▸ **Material provided**
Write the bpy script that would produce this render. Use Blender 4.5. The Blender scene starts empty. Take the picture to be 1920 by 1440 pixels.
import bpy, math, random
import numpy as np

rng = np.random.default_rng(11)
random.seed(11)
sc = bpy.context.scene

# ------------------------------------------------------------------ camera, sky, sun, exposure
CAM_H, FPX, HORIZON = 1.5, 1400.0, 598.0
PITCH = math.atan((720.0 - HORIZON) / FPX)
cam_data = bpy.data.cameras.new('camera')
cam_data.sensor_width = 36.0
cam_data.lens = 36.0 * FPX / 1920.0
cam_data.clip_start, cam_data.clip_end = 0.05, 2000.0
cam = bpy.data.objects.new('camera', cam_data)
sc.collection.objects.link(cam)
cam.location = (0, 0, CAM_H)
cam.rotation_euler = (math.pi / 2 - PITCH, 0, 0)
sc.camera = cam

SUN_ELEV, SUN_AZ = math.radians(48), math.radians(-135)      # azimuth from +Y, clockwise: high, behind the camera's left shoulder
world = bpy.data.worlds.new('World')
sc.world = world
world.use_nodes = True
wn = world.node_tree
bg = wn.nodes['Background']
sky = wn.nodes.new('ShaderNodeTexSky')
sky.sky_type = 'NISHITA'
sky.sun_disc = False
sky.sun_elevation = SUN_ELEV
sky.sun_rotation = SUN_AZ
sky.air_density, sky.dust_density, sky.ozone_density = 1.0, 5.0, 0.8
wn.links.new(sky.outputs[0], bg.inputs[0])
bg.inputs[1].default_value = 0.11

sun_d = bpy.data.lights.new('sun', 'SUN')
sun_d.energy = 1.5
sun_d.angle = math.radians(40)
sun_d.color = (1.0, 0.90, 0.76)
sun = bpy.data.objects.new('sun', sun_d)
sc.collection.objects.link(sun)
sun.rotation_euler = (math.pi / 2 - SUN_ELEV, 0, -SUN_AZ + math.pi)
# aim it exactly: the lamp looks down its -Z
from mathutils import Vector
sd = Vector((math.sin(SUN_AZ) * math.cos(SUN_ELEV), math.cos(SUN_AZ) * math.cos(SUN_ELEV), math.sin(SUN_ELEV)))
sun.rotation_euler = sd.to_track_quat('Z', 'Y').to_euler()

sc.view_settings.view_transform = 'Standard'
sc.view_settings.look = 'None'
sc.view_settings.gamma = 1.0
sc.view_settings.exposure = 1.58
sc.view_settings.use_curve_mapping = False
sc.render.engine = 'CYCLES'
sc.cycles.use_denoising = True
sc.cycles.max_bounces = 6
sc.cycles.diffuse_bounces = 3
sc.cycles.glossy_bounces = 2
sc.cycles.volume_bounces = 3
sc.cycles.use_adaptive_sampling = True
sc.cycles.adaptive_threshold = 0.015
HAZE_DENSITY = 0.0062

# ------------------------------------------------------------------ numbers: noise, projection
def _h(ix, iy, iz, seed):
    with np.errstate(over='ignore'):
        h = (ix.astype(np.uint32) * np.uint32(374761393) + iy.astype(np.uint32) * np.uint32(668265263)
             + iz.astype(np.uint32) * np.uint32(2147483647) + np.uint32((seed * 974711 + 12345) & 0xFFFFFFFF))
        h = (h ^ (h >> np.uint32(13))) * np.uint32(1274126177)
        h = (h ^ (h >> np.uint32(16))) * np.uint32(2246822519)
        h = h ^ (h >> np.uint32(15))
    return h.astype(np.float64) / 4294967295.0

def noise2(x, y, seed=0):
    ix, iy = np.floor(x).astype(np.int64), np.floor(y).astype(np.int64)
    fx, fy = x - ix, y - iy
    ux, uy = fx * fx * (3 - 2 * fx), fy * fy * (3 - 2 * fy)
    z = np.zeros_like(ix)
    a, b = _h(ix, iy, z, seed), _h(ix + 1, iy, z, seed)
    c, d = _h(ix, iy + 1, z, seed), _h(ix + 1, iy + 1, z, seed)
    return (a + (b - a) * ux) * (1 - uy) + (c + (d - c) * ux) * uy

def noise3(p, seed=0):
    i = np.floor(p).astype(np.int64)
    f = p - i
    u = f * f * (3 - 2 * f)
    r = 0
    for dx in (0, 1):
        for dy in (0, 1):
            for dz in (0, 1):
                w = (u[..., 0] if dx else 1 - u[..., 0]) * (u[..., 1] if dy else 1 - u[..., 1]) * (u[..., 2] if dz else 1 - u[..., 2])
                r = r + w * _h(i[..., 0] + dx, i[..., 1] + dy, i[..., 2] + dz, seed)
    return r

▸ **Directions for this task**
Using the material above, quote the first line and each line after it, stopping at and including the line that holds "import numpy as np".

▸ **Solved problem**
Write the bpy script that would produce this render. Use Blender 4.5. The Blender scene starts empty. Take the picture to be 1920 by 1440 pixels.
import bpy, math, random
import numpy as np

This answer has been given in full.